━━━━━ The data ━━━━━
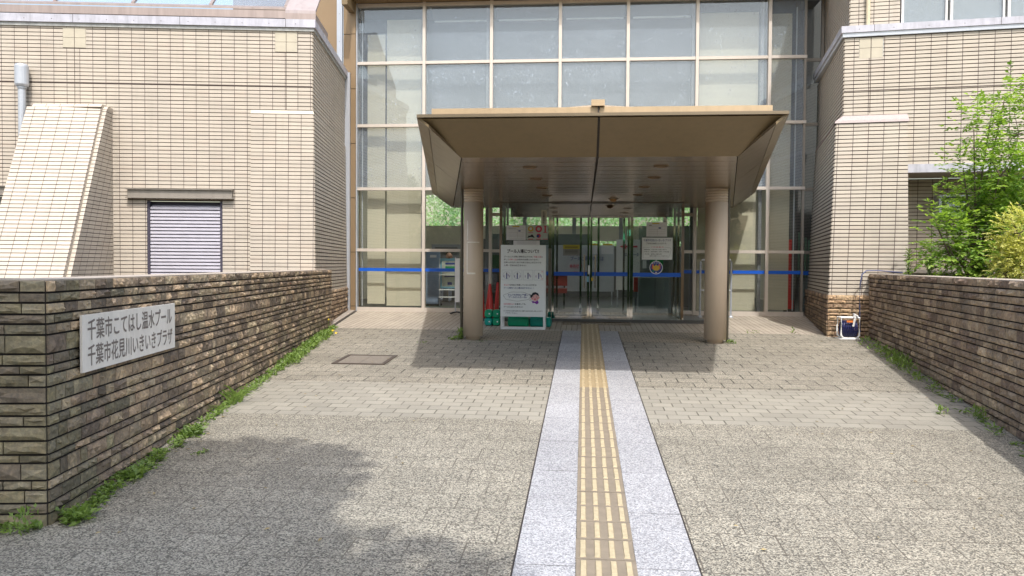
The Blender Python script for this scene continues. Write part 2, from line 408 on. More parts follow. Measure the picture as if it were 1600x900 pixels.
def m_leaf(name, c1, c2, tr=.35):
    m = bpy.data.materials.new(name); m.use_nodes = True; t = m.node_tree; t.nodes.clear()
    out = N(t, 'ShaderNodeOutputMaterial')
    a = N(t, 'ShaderNodeVertexColor'); a.layer_name = 'tint'
    sp = N(t, 'ShaderNodeSeparateColor'); t.links.new(a.outputs[0], sp.inputs[0])
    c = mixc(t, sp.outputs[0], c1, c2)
    d = N(t, 'ShaderNodeBsdfPrincipled'); t.links.new(c, d.inputs['Base Color']); d.inputs['Roughness'].default_value = .5
    tl = N(t, 'ShaderNodeBsdfTranslucent'); t.links.new(mixc(t, 1., c, (1.5, 1.6, .7), 'MULTIPLY'), tl.inputs[0])
    mx = N(t, 'ShaderNodeMixShader'); mx.inputs[0].default_value = tr
    t.links.new(d.outputs[0], mx.inputs[1]); t.links.new(tl.outputs[0], mx.inputs[2]); t.links.new(mx.outputs[0], out.inputs[0])
    return m
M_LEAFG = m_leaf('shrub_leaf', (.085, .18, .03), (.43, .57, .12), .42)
M_LEAFY = m_leaf('golden_leaf', (.34, .35, .08), (.75, .72, .30))
M_LEAFT = m_leaf('tree_leaf', (.02, .055, .012), (.07, .15, .03))
M_LEAFW = m_leaf('weed_leaf', (.075, .13, .03), (.25, .36, .09))

# ---------------------------------------------------------------- text
def text_mb(lines, mbs=None, ext=.0012):
    """lines: (body, size, origin, xdir, ydir, squeeze, bold) -> MB of flat extruded letters"""
    mb = mbs or MB()
    for body, size, o, xd, yd, width, bold in lines:
        cu = bpy.data.curves.new('t', 'FONT'); cu.body = body; cu.size = 1; cu.resolution_u = 3; cu.offset = bold
        ob = bpy.data.objects.new('t', cu); C.objects.link(ob)
        bpy.context.view_layer.update()
        dg = bpy.context.evaluated_depsgraph_get(); me = bpy.data.meshes.new_from_object(ob.evaluated_get(dg))
        xs = [v.co.x for v in me.vertices]
        if xs:
            x0, x1 = min(xs), max(xs); sx = size if width is None else width/(x1-x0)
            o = Vector(o); xd = Vector(xd).normalized(); yd = Vector(yd).normalized(); n = xd.cross(yd).normalized()
            P = [o+xd*((v.co.x-x0)*sx)+yd*(v.co.y*size)+n*ext for v in me.vertices]
            for p in me.polygons:
                i = len(mb.v); vs = [P[k] for k in p.vertices]; mb.v += [tuple(q) for q in vs]
                mb.f.append(tuple(range(i, i+len(vs)))); mb.m.append(0); mb.uv.append(tuple((0, 0) for _ in vs))
        bpy.data.objects.remove(ob); bpy.data.curves.remove(cu); bpy.data.meshes.remove(me)
    return mb

# ---------------------------------------------------------------- ground
g = MB()
prof = [(-250, gz(-15)), (-15, gz(-15)), (16, gz(16)), (60, gz(16)), (250, gz(16)+1)]
for (y0, z0), (y1, z1) in zip(prof, prof[1:]):
    g.quad((-150, y0, z0), (150, y0, z0), (150, y1, z1), (-150, y1, z1))
build('ground', g, M_EARTH, kind='structure')
def zone(name, poly, m, lift):
    b = MB(); b.poly([(x, y, gz(y)+lift) for x, y in poly]); return build(name, b, m, kind='structure')
def lwx(y): return -2.966-.1463*(y-4.185)
def rwx(y): return 3.488+.1533*(y-6.63)
def strip(name, y0, y1, m, lift, xl=None, xr=None):
    return zone(name, [(xl if xl is not None else lwx(y0)-.1, y0), (xr if xr is not None else rwx(y0)+.1, y0), (xr if xr is not None else rwx(y1)+.1, y1), (xl if xl is not None else lwx(y1)-.1, y1)], m, lift)
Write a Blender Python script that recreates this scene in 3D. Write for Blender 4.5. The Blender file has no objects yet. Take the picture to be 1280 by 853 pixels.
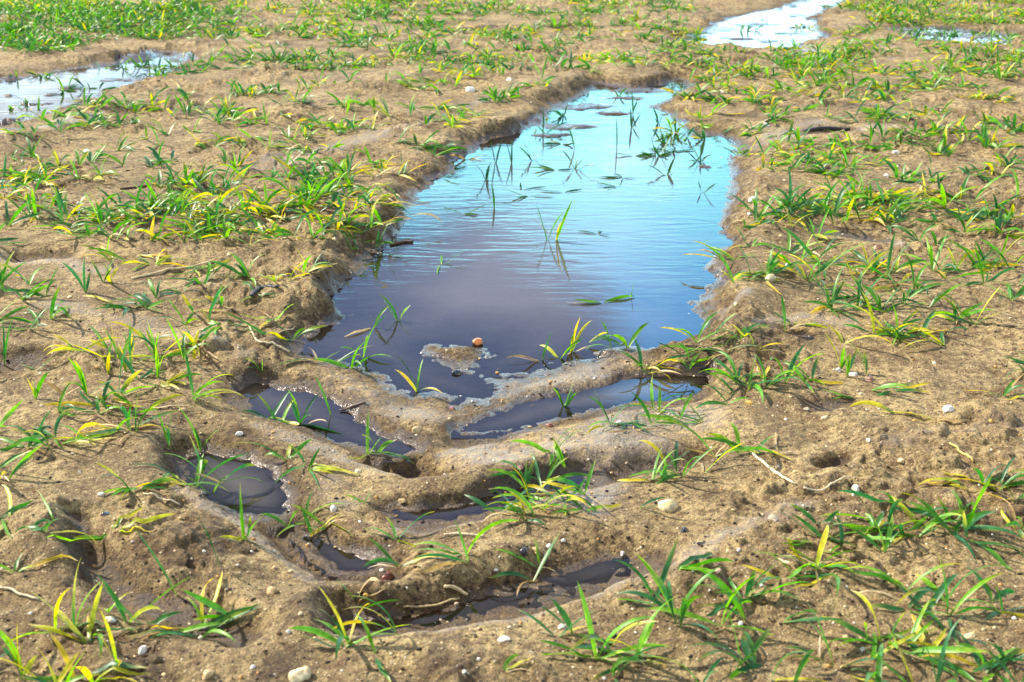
import bpy, math, random
import numpy as np

random.seed(7); rng = np.random.default_rng(11)
sc = bpy.context.scene
COL = sc.collection
R = math.radians

# ------------------------------------------------------------------ camera, sky, sun, exposure
PW, PH, FPX, CAMH = 1280.0, 853.0, 1545.0, 1.0
PITCH = math.atan((PH / 2 + 190) / FPX)
cam_d = bpy.data.cameras.new('camera')
cam_d.sensor_width = 36.0
cam_d.lens = 36.0 * FPX / PW
cam_d.clip_start = 0.05; cam_d.clip_end = 3000
cam_d.dof.use_dof = True
cam_d.dof.focus_distance = 2.65
cam_d.dof.aperture_fstop = 9.0
cam = bpy.data.objects.new('camera', cam_d); COL.objects.link(cam)
cam.location = (0, 0, CAMH); cam.rotation_euler = (math.pi / 2 - PITCH, 0, 0)
sc.camera = cam

SUN_EL, SUN_AZ = R(38), R(-62)          # azimuth measured from +y (ahead) towards +x
world = bpy.data.worlds.new('World'); sc.world = world; world.use_nodes = True
wn = world.node_tree; wn.nodes.clear()
def N(nt, t, **kw):
    n = nt.nodes.new(t)
    for k, v in kw.items():
        if k.startswith('i_'): n.inputs[k[2:].replace('_', ' ')].default_value = v
        else: setattr(n, k, v)
    return n
def mathn(nt, op, a, b=None, clamp=False):
    n = nt.nodes.new('ShaderNodeMath'); n.operation = op; n.use_clamp = clamp
    for i, v in enumerate((a, b)):
        if v is None: continue
        if isinstance(v, (int, float)): n.inputs[i].default_value = v
        else: nt.links.new(v, n.inputs[i])
    return n.outputs[0]
def maprange(nt, v, a, b, c=0.0, d=1.0, smooth=True):
    n = nt.nodes.new('ShaderNodeMapRange'); n.interpolation_type = 'SMOOTHSTEP' if smooth else 'LINEAR'
    for i, q in enumerate((a, b, c, d)): n.inputs[1 + i].default_value = q
    nt.links.new(v, n.inputs[0]); return n.outputs[0]
def mixc(nt, f, a, b, mode='MIX'):
    n = nt.nodes.new('ShaderNodeMix'); n.data_type = 'RGBA'; n.blend_type = mode
    for s, v in ((n.inputs['Factor'], f), (n.inputs['A'], a), (n.inputs['B'], b)) if False else ((n.inputs[0], f), (n.inputs[6], a), (n.inputs[7], b)):
        if isinstance(v, (int, float)): s.default_value = v
        elif isinstance(v, tuple): s.default_value = v if len(v) == 4 else (*v, 1)
        else: nt.links.new(v, s)
    return n.outputs[2]
sky = N(wn, 'ShaderNodeTexSky'); sky.sky_type = 'NISHITA'; sky.sun_disc = False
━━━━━
## Task instructions
Copy out each line of the entries that holds "scene".

## Completed exercise
The Blender Python script for this scene continues. Write part 2, from line 408 on. More parts follow. Measure the picture as if it were 1600x900 pixels.
Write a Blender Python script that recreates this scene in 3D. Write for Blender 4.5. The Blender file has no objects yet. Take the picture to be 1280 by 853 pixels.
sc = bpy.context.scene